● The request
From the entries below, copy exactly the lines from the one that contains "900 pixels high." through the one that contains "g.tube(np.stack([p[0] + .185", both included, and only those.

● Material provided
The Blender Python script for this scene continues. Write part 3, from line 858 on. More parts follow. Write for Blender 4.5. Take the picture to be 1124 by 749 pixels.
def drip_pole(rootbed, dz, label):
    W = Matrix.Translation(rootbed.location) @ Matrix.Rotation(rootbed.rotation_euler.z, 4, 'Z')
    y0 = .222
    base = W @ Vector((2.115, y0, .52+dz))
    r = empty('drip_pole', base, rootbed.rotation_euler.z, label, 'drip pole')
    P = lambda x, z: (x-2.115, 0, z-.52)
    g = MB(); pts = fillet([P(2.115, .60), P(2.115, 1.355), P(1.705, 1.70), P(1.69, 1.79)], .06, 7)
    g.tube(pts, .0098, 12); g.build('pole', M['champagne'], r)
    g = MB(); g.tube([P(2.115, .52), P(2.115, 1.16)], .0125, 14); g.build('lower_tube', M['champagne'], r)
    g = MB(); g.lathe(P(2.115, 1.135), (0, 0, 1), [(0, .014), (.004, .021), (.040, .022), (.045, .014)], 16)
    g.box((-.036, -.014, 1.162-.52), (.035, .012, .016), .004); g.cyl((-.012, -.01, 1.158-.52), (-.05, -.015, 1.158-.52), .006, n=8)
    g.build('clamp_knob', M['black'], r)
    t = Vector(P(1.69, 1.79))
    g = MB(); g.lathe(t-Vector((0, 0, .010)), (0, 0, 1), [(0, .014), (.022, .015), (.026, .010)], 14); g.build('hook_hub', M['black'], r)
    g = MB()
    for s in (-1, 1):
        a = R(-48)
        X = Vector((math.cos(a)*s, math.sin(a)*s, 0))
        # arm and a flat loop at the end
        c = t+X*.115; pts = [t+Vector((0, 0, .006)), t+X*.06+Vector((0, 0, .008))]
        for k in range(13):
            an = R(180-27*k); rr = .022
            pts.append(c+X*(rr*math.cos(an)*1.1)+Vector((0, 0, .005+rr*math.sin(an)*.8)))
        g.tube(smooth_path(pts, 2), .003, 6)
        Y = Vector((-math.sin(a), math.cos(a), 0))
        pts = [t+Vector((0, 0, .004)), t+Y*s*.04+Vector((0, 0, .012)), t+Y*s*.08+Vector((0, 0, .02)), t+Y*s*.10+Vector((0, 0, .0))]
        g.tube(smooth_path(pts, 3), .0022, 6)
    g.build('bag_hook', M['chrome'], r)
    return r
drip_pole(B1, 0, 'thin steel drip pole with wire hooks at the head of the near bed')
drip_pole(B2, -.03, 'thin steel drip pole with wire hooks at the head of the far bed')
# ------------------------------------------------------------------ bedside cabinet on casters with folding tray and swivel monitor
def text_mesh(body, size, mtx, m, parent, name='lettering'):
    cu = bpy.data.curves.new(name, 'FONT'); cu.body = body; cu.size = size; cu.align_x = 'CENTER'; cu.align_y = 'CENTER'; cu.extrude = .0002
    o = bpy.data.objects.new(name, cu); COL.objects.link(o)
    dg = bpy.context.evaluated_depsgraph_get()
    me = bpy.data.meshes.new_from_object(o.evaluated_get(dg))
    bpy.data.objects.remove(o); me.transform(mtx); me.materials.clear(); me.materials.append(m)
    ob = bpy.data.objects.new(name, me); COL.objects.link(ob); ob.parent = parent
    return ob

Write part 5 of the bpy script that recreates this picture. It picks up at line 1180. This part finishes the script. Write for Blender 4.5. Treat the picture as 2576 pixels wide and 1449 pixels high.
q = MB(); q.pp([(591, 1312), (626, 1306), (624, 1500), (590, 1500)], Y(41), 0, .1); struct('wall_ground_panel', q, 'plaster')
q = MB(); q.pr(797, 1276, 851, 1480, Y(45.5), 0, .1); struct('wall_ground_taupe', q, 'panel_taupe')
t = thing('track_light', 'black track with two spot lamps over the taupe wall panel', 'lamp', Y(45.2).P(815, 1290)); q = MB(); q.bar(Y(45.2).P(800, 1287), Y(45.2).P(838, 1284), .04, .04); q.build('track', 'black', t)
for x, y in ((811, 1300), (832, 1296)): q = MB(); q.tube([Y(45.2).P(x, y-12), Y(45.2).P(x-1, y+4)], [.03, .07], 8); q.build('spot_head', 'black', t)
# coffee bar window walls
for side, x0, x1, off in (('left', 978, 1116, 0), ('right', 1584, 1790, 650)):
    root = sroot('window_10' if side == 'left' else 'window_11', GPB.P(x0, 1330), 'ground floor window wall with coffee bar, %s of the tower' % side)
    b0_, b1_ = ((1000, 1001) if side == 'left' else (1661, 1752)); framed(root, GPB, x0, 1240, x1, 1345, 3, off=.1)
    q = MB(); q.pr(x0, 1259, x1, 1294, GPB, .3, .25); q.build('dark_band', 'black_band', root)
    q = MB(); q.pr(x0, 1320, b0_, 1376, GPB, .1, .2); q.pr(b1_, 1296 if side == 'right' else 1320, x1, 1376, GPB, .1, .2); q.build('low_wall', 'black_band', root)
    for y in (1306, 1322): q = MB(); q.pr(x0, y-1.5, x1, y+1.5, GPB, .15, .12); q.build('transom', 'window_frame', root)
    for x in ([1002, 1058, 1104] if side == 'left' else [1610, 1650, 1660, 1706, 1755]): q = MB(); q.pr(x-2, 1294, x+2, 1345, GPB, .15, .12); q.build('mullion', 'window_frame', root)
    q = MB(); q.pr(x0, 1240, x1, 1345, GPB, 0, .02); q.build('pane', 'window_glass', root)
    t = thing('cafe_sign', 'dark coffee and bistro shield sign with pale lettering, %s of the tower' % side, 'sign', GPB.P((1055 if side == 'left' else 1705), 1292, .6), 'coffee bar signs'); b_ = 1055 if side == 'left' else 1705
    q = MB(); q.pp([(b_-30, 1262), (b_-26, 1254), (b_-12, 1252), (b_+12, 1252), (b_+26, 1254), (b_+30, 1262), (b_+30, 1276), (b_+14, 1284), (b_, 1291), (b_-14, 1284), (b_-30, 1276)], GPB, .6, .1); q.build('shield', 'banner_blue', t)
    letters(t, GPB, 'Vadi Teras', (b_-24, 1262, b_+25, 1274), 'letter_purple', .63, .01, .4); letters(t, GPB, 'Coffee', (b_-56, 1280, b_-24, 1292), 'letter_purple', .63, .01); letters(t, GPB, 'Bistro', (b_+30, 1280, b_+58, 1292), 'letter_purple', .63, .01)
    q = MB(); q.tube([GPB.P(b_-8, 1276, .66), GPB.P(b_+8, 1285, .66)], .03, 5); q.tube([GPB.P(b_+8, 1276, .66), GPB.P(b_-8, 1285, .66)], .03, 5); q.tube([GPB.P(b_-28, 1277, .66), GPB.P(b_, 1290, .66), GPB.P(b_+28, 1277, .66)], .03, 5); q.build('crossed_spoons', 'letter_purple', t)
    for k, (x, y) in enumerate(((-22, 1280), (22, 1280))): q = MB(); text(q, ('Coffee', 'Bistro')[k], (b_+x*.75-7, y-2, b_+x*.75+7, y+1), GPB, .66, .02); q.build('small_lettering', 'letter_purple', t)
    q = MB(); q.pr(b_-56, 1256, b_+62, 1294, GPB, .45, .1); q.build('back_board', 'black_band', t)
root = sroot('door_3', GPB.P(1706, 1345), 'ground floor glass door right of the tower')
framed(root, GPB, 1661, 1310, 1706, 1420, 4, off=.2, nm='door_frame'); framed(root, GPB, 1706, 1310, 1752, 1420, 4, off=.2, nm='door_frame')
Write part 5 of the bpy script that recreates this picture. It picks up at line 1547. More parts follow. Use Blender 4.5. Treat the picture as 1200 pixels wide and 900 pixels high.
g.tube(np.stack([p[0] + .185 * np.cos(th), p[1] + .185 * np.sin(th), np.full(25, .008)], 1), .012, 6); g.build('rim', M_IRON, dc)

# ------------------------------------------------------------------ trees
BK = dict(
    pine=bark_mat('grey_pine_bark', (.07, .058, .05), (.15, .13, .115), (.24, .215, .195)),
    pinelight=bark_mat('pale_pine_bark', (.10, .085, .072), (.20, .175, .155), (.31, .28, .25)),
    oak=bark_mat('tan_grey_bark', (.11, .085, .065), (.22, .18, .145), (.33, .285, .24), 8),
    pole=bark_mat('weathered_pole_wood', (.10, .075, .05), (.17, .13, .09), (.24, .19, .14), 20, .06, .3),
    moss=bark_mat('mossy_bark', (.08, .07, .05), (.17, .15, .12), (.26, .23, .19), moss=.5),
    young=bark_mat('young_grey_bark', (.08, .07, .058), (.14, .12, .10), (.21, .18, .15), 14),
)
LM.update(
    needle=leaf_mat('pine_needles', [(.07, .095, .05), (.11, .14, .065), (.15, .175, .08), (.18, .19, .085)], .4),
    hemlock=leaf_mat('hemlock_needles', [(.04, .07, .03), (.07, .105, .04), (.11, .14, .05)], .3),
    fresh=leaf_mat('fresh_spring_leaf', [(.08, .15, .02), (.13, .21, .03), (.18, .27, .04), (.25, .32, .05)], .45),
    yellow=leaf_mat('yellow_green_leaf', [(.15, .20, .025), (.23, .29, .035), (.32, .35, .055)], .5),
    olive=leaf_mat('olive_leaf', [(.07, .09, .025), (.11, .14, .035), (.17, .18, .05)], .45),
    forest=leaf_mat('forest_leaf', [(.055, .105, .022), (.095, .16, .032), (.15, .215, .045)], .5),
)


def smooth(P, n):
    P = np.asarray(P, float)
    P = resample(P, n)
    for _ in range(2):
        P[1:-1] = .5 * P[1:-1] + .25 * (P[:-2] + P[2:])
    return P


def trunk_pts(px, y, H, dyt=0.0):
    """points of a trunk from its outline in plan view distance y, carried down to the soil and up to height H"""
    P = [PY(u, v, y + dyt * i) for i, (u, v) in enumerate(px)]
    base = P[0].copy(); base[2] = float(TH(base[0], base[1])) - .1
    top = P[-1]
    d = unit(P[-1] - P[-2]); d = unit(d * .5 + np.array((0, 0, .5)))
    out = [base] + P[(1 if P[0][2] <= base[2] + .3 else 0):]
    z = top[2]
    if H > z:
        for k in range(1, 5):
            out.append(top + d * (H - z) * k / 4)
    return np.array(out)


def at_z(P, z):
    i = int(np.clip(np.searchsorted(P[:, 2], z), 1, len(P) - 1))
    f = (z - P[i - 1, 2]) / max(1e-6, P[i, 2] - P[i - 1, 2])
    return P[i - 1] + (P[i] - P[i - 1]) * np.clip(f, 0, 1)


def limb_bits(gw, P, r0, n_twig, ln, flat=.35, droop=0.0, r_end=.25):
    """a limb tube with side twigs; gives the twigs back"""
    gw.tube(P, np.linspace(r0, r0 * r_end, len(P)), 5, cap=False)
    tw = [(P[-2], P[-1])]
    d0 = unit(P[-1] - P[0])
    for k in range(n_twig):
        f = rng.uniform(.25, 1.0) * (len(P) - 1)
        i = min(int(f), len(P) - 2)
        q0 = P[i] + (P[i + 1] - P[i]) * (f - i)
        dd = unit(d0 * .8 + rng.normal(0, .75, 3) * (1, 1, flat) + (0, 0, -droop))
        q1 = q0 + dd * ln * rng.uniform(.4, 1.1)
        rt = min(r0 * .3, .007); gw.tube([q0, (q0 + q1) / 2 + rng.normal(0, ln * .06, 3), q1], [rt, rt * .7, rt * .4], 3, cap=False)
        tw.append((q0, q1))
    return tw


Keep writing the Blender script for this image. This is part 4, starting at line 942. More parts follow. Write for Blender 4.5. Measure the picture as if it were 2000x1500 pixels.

● Written solution
Write part 5 of the bpy script that recreates this picture. It picks up at line 1547. More parts follow. Use Blender 4.5. Treat the picture as 1200 pixels wide and 900 pixels high.
g.tube(np.stack([p[0] + .185 * np.cos(th), p[1] + .185 * np.sin(th), np.full(25, .008)], 1), .012, 6); g.build('rim', M_IRON, dc)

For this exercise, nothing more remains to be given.